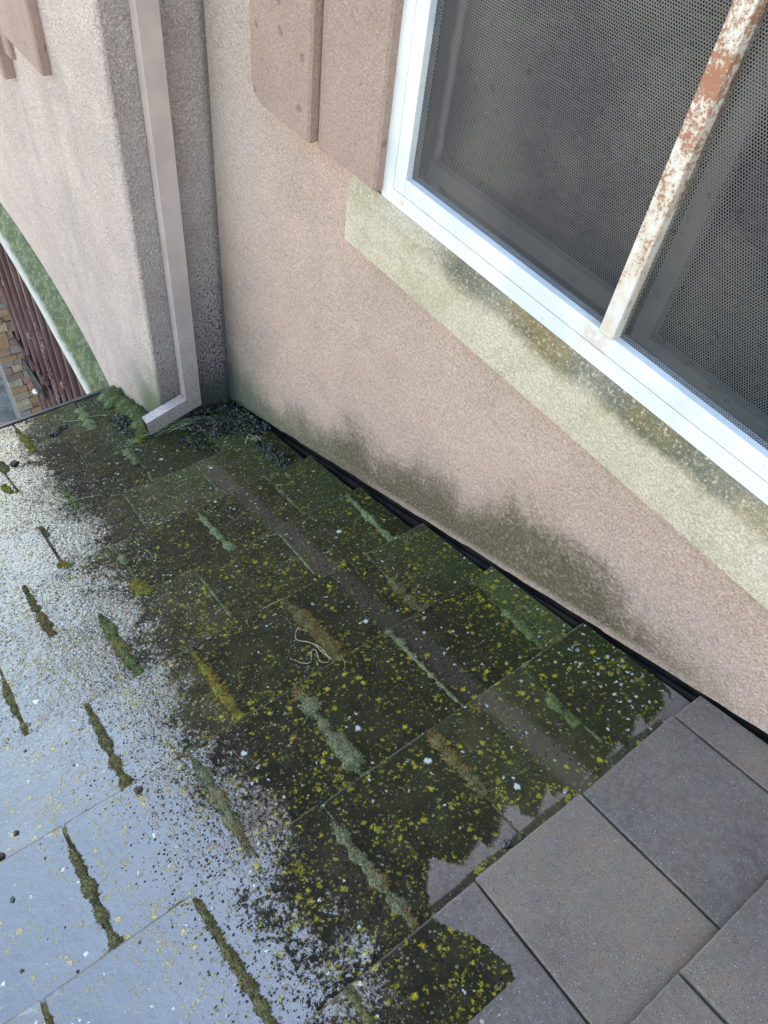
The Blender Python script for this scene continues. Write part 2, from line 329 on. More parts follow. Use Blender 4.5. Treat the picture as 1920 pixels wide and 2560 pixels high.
    hh = t.math('ADD', hl, t.math('ADD', t.math('MULTIPLY', mid, .45), t.math('MULTIPLY', hl2, .5)))
    hh = t.math('ADD', hh, t.math('MULTIPLY', fine, .45))
    hh = t.math('ADD', hh, t.math('MULTIPLY', t.math('ADD', lm, wm), .8))
    hc = t.math('ADD', t.math('MULTIPLY', fine, .7), t.math('MULTIPLY', vf, .5))
    calm = t.ramp(t.math('ADD', S, t.math('MULTIPLY', Y, -.8)), 3.1, 3.9, 1, .45)
    hh = t.math('ADD', t.math('MULTIPLY', hh, calm), t.math('MULTIPLY', gm_, 1.1))
    t.done(col, rough, t.bump(t.fmix(cm, hh, hc), .0016, 1.0), .5)
    t.b.inputs['IOR'].default_value = 1.5
    t.put(t.b.inputs['Specular IOR Level'], t.fmix(cm, t.fmix(film, .11, .22), .28)); t.put(t.b.inputs['Coat Weight'], t.math('MULTIPLY', t.math('MULTIPLY', film, t.math('SUBTRACT', 1, cm)), t.math('MULTIPLY', t.math('SUBTRACT', 1, t.math('MAXIMUM', dk, ew)), t.math('SUBTRACT', 1, t.math('MULTIPLY', gm_, .92))))); t.b.inputs['Coat Roughness'].default_value = .09; t.b.inputs['Coat IOR'].default_value = 2.1
    hco = t.math('ADD', hh, t.math('MULTIPLY', t.math('ADD', t.noise(P, 55, 3, .6), mid), t.math('MULTIPLY', calm, 1.6)))
    t.put(t.b.inputs['Coat Normal'], t.bump(hco, .0017, 1.0))
    return t.m
M['tile'] = mat_tile()

def mat_plain(name, a, b, scale=30, rough=.6, spec=.5, bd=0, metal=0, detail=4, lo=.4, hi=.6):
    t = NT(name); f = t.noise(t.pos, scale, detail, .6)
    nrm = t.bump(t.noise(t.pos, scale*3, 3, .6), bd) if bd else None
    t.done(t.mix(t.ramp(f, lo, hi), a, b), rough, nrm, spec, metal); return t.m
M['pipe'] = mat_plain('painted_downspout', (.46, .40, .375), (.40, .35, .33), 6, .42, .5, .0003)
def mat_pipe():
    t = NT('painted_downspout'); X, Y, Z = t.sep(t.pos)
    f = t.noise(t.pos, 6, 3); col = t.mix(t.ramp(f, .4, .6), (.50, .41, .37), (.44, .36, .33))
    sp = t.noise(t.pos, 120, 3, .75); lim = t.ramp(Z, .25, 1.6, .42, .25)
    col = t.mix(t.math('MULTIPLY', t.ramp(sp, t.math('SUBTRACT', lim, .02), t.math('ADD', lim, .04), 1, 0), .7), col, (.06, .055, .05))
    col = t.mix(t.ramp(Z, .27, .42, .35, 0), col, (.16, .18, .14))
    t.done(col, .45, t.bump(t.noise(t.pos, 14, 2), .0015), .5); return t.m
M['pipe'] = mat_pipe()
def mat_frame(rust=False):
    t = NT('rusty_white_paint' if rust else 'white_frame_paint'); X, Y, Z = t.sep(t.pos)
    col = t.mix(t.ramp(t.noise(t.pos, 5, 3), .4, .65), (.72, .725, .72), (.60, .62, .625))
    sp = t.noise(t.pos, 160, 3, .75); col = t.mix(t.ramp(sp, .29, .38, .6, 0), col, (.13, .13, .11))
    if rust:
        hgt = t.ramp(Z, 1.98, 2.45)
        n1 = t.noise(t.vm('MULTIPLY', t.pos, (1, 1, .6)), 30, 4, .7); n2 = t.noise(t.pos, 170, 4, .75)
        q = t.math('ADD', t.math('MULTIPLY', n1, .45), t.math('MULTIPLY', n2, .55))
        thr = t.fmix(hgt, .60, .495)
        col = t.mix(t.ramp(n1, .3, .6, .35, .85), col, (.60, .52, .42)); rm = t.ramp(q, t.math('SUBTRACT', thr, .025), t.math('ADD', thr, .05), 0, .9)
        tan = t.math('MULTIPLY', t.ramp(q, t.math('SUBTRACT', thr, .16), t.math('ADD', thr, .02)), .7)
        col = t.mix(tan, col, (.58, .46, .33)); col = t.mix(rm, col, t.mix(n2, (.20, .06, .025), (.42, .15, .07)))
        t.done(col, .55, t.bump(t.math('ADD', rm, t.math('MULTIPLY', n2, .4)), .0006), .4); return t.m
    rs = t.math('MULTIPLY', t.ramp(t.vm('LENGTH', t.vm('SUBTRACT', t.pos, (2.40, -.235, 1.90)), out=1), .01, .09, 1, 0), t.ramp(t.noise(t.pos, 40, 4), .45, .6))
    col = t.mix(t.math('MULTIPLY', rs, .5), col, (.55, .36, .22))
    t.done(col, .38, t.bump(t.noise(t.pos, 60, 3), .0003), .5); return t.m
M['frame'] = mat_frame(); M['mull'] = mat_frame(True)
def mat_screen():
    t = NT('perforated_screen'); X, Y, Z = t.sep(t.pos); p = .0060
    q = t.comb(t.math('DIVIDE', X, p), t.math('DIVIDE', Z, p*1.7320508), 0.0)
    def lat(v):
        f = t.vm('SUBTRACT', t.vm('FRACTION', v), (.5, .5, 0)); return t.vm('LENGTH', t.vm('MULTIPLY', f, (1, 1.7320508, 0)), out=1)
    d = t.math('MINIMUM', lat(q), lat(t.vm('ADD', q, (.5, .5, 0))))
    hole = t.ramp(d, .31, .35, 1, 0)
    dirt = t.ramp(t.noise(t.pos, 45, 4, .7), .60, .68)
    dust = t.noise(t.pos, 3, 3)
    hole = t.math('MULTIPLY', hole, t.math('SUBTRACT', 1, t.ramp(t.noise(t.pos, 60, 4, .7), .66, .70)))
    col = t.mix(t.ramp(dust, .35, .65), (.085, .09, .10), (.14, .14, .137)); col = t.mix(t.math('MULTIPLY', dirt, .6), col, (.03, .03, .03))
    t.done(col, .30, t.bump(d, .0004), .5, .75)
    tr = t.n('ShaderNodeBsdfTransparent'); mx = t.n('ShaderNodeMixShader'); t.put(mx.inputs[0], hole)
    t.put(mx.inputs[1], t.b.outputs[0]); t.put(mx.inputs[2], tr.outputs[0]); t.put(t.out.inputs[0], mx.outputs[0]); return t.m
M['screen'] = mat_screen()
def mat_glass():
    t = NT('dark_window_glass'); t.done((.012, .013, .016), .06, t.bump(t.noise(t.vm('MULTIPLY', t.pos, (1, 1, 3)), 5, 2), .004), .6); return t.m
M['glass'] = mat_glass(); M['sashpaint'] = mat_plain('grey_sash', (.10, .105, .11), (.13, .13, .13), 8, .5)
M['black'] = mat_plain('dark_underlay', (.008, .008, .008), (.015, .014, .014), 30, .9, .1)
M['metal'] = mat_plain('dark_metal_edge', (.028, .030, .036), (.045, .048, .055), 20, .35, .6)
M['flash'] = mat_plain('lead_flashing', (.010, .010, .010), (.022, .021, .021), 9, .9, .1)
def mat_arch():
    t = NT('mossy_trim'); X, Y, Z = t.sep(t.pos)
    nrm = t.sep(t.n('ShaderNodeNewGeometry').outputs['Normal'])
    w = t.noise(t.pos, 9, 4); f = t.noise(t.pos, 90, 4, .7)
    lip = t.ramp(t.math('ADD', Y, t.math('MULTIPLY', t.math('SUBTRACT', w, .5), .03)), -.704, -.680)
    base = t.mix(t.ramp(w, .4, .6), (.44, .43, .37), (.52, .51, .46))
    moss = t.mix(t.ramp(t.noise(t.pos, 5, 3), .4, .6), (.085, .105, .055), (.135, .145, .06)); moss = t.mix(t.ramp(f, .40, .62), moss, (.22, .23, .13)); moss = t.mix(t.ramp(t.noise(t.pos, 22, 4, .7), .42, .60, .75, 0), moss, (.045, .07, .03))
    col = t.mix(t.math('MULTIPLY', lip, t.ramp(f, .2, .45, .7, 1)), base, moss)
    v = t.vor(t.pos, 55); c = t.sep(v.outputs['Color'])
    col = t.mix(t.math('MULTIPLY', t.math('GREATER_THAN', c[0], .86), t.ramp(v.outputs['Distance'], .18, .28, .8, 0)), col, (.38, .42, .12))
    t.done(col, .8, t.bump(f, .002), .3); return t.m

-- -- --

THE EXERCISE: Copy exactly the lines running from the beginning of the listing through the line that has "M['tile'] = mat_tile()". Drop the pictures.

FINISHED EXERCISE:
The Blender Python script for this scene continues. Write part 2, from line 329 on. More parts follow. Use Blender 4.5. Treat the picture as 1920 pixels wide and 2560 pixels high.
    hh = t.math('ADD', hl, t.math('ADD', t.math('MULTIPLY', mid, .45), t.math('MULTIPLY', hl2, .5)))
    hh = t.math('ADD', hh, t.math('MULTIPLY', fine, .45))
    hh = t.math('ADD', hh, t.math('MULTIPLY', t.math('ADD', lm, wm), .8))
    hc = t.math('ADD', t.math('MULTIPLY', fine, .7), t.math('MULTIPLY', vf, .5))
    calm = t.ramp(t.math('ADD', S, t.math('MULTIPLY', Y, -.8)), 3.1, 3.9, 1, .45)
    hh = t.math('ADD', t.math('MULTIPLY', hh, calm), t.math('MULTIPLY', gm_, 1.1))
    t.done(col, rough, t.bump(t.fmix(cm, hh, hc), .0016, 1.0), .5)
    t.b.inputs['IOR'].default_value = 1.5
    t.put(t.b.inputs['Specular IOR Level'], t.fmix(cm, t.fmix(film, .11, .22), .28)); t.put(t.b.inputs['Coat Weight'], t.math('MULTIPLY', t.math('MULTIPLY', film, t.math('SUBTRACT', 1, cm)), t.math('MULTIPLY', t.math('SUBTRACT', 1, t.math('MAXIMUM', dk, ew)), t.math('SUBTRACT', 1, t.math('MULTIPLY', gm_, .92))))); t.b.inputs['Coat Roughness'].default_value = .09; t.b.inputs['Coat IOR'].default_value = 2.1
    hco = t.math('ADD', hh, t.math('MULTIPLY', t.math('ADD', t.noise(P, 55, 3, .6), mid), t.math('MULTIPLY', calm, 1.6)))
    t.put(t.b.inputs['Coat Normal'], t.bump(hco, .0017, 1.0))
    return t.m
M['tile'] = mat_tile()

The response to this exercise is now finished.